Sampans, the river’s equivalent of bicycles, are the exception; they have no eyes because their bows, like the rest of the boat, lurk below the wash. Standing in midstream, the boatgirl plies her oars with the dexterous click of chopsticks, leaning into them and flicking through the stroke with the toss of a glossy ponytail. Porcelain forearms are encased in long-sleeved gloves, and trousered legs aflutter with the tails of a white ao dai (the long-skirted and daringly slit dress beloved of the Vietnamese). She dips in time with the stroke like a decorous metronome. This is how angels would row. Villages perched on nests of drunken stilts loom from the haze like preening storks. Children and ducks upend in the water; lawns of water hyacinth undulate along the bank.
Even the weather is of a mind to wallow. Above the eastern horizon billowing pillars of cloud mount to the stratosphere as the gathering gloom below is ignited with a son et lumière spectacle. Steel-grey and flecked with ochreous rust, another storm is lumbering up from the South China Sea. Hastily tarpaulins are hauled over open holds. A high-sterned country boat, junk-like but for the absence of a sail, guns its engine and heads for shelter. In the gathering gloom a string of tanker-barges carrying diesel for Cambodia is overhauled by the deluge.

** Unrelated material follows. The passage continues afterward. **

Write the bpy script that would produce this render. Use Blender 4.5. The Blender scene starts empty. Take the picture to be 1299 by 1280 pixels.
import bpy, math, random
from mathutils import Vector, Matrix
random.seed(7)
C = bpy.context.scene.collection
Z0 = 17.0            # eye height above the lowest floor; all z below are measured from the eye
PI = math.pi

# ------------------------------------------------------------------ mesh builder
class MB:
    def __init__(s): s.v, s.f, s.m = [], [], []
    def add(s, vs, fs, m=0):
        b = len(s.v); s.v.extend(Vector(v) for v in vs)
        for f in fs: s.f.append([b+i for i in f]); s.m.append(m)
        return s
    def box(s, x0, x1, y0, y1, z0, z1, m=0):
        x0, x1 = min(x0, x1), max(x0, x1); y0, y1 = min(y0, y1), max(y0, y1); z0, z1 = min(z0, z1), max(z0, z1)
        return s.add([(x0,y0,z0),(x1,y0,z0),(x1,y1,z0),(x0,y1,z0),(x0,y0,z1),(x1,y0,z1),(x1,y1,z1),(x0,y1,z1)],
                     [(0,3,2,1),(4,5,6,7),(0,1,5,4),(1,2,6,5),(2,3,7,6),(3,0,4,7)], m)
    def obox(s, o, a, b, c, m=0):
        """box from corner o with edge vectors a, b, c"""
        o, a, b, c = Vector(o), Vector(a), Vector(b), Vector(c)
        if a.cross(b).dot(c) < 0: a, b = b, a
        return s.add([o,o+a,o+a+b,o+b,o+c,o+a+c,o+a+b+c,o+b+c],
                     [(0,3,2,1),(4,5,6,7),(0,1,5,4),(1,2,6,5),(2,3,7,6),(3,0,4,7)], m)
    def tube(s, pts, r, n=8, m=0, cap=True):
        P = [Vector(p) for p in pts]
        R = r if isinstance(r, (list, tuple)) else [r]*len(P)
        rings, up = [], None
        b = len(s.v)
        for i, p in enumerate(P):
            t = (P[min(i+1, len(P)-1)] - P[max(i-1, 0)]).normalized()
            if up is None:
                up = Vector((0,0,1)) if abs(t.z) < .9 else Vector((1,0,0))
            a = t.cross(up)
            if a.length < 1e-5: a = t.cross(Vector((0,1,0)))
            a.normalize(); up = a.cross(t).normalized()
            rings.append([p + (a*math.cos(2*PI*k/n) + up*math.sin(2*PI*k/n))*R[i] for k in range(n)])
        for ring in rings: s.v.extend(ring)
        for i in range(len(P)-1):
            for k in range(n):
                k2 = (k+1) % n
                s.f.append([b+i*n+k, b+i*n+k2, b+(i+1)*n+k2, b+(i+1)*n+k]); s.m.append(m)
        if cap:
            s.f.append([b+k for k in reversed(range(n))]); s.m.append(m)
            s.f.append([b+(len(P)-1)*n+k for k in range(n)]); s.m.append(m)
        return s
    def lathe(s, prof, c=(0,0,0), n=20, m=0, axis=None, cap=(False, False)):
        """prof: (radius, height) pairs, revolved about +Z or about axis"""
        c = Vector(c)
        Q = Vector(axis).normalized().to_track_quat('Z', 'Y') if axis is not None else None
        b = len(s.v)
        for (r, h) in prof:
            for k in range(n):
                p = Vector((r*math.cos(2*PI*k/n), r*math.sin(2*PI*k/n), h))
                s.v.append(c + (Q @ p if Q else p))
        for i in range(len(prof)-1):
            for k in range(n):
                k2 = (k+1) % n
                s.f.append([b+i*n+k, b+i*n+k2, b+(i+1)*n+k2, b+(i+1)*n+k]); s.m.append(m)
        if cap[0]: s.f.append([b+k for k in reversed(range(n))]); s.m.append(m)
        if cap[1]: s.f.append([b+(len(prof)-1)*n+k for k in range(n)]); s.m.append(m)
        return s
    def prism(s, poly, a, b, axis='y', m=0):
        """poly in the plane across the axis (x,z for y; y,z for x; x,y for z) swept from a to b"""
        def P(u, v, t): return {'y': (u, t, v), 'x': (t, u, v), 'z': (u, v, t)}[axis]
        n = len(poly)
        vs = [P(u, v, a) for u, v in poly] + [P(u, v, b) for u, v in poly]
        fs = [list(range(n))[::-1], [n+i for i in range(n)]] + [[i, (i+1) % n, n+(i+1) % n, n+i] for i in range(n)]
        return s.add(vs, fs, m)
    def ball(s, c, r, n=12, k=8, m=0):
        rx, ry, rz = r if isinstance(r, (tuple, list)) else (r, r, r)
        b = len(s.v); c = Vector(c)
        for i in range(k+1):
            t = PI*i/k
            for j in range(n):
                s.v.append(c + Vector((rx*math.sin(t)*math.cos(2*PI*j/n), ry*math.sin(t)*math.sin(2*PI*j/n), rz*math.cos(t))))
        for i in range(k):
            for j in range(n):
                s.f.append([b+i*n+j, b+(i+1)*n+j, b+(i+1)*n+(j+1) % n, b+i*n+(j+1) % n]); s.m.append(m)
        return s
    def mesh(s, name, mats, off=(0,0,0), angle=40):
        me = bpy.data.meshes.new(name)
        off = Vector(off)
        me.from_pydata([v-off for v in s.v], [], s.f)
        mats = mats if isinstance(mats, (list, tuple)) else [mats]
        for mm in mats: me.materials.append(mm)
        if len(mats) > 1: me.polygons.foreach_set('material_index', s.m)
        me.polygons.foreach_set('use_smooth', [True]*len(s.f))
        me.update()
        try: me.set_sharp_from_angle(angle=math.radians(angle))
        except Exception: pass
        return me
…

Floods in the Mekong Delta rival cyclones in the Bay of Bengal as one of Asia’s meteorological clichés. Seldom does the rainy season (June – October) pass without an inundation, and in towns like My-tho on the Tien Giang and Can-tho on the Hau Giang the provident householder owns a liferaft. Here sampans may be seen jostling with bicycles at the traffic lights. In adjacent homes families cuddle up on top of the furniture to watch TV across a room afloat with toys. Property and crops suffer; but the Delta is used to these things, and fewer lives are lost than in the flash floods which occasionally affect the hilly areas of Vietnam. Nor is the river wholly to blame. The storms and tides surging in from the sea bear an equal responsibility.
A curious feature of these monsoon inundations in the Delta is that, while exacerbated by incoming tides, they appear to occur only in the evening. In the morning there are no floods and no visible tide. Inescapably therefore, the Mekong Delta seems to receive only one tide a day; and two tides every twenty-four hours being the rule throughout the rest of our planet, this phenomenon looks to be unique.
Such a freak of nature should surely have engaged the attention of Francis Garnier as the Mekong Exploration Commission’s hydrologist. But in his haste to whisk the expedition up to Angkor as quickly as possible, Garnier wastes not a word on the matter. Nor, to be fair, do most other writers on the Delta. In fact this tidal oddity is so little remarked and so clearly unnatural that one might suppose it imagined.